Его уже ждут у Володарского. Надо еще как-то оправдать свою задержку, изобразить большие хлопоты. С Севой и Валерой Янкловичем взяли в магазине огромный кусок мяса, он едет с ним в Пахру, а они туда прибудут чуть позже, с девушками знакомыми.
Там Вася Аксенов, Юрий Валентинович Трифонов. Жаль, Вадима не будет: Римма у них заболела.
Шум, суета… Он явно не в своей тарелке. Какое-то раздвоение личности – или даже «растроение». Как будто сюда приехал некто, имитирующий Высоцкого, а сам он – где-то в другом месте. Не то с Оксаной, не то… А, лучше не думать.
Гитара с ним была. Но так они оба с ней и промолчали всю ночь – никто не попросил спеть – всем словно передалось его оцепенение.
Но в общем, людям было хорошо. Перешли в дом Высоцкого и Марины, смотрели по телевизору захаровского «Мюнхаузена» (очень оригинальное решение: барон не смешон, не врун и вообще Олег Янковский), гуляли. Вечером Сева и Валера собрались в Москву – он тут же вызвался подвезти. Марина настаивала, чтобы он их подбросил только до трассы. Сева сел рядом, Валера с девушками сзади…

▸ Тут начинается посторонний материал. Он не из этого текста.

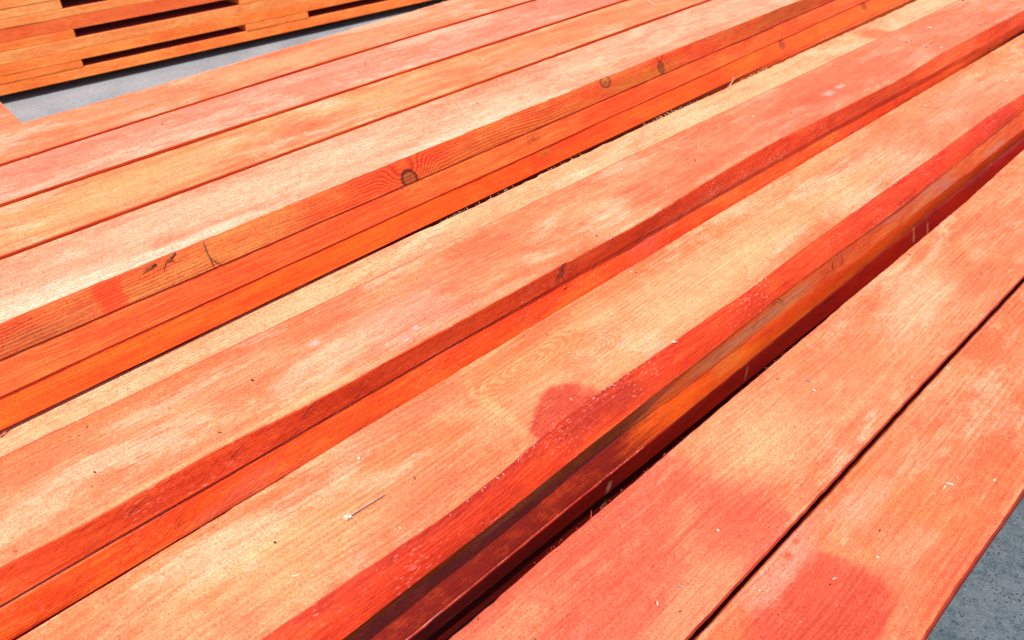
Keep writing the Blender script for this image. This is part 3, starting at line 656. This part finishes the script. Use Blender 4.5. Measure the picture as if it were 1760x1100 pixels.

«Мерседес» нервно юлил по темному шоссе, потом набрал скорость и полетел. Ленинский проспект. Гололед, припорошенный снежком… Смерть совсем рядом. Вот этот троллейбус уже никак не объехать. Да, но он же не один!
– Ложитесь! Погибаем! – прокричал, а Севину голову обхватил и прижал к подголовнику: хотя бы ее, беднягу, уберечь от новой травмы!
Рассудок после встряски в момент возвращается на место. Надо позвонить Володе Шехтману, чтобы приехал. Вызвать «скорую». А гаишники уже тут как тут – они прямо за нами ехали, хладнокровно прогнозируя исход: «Наверняка разобьется».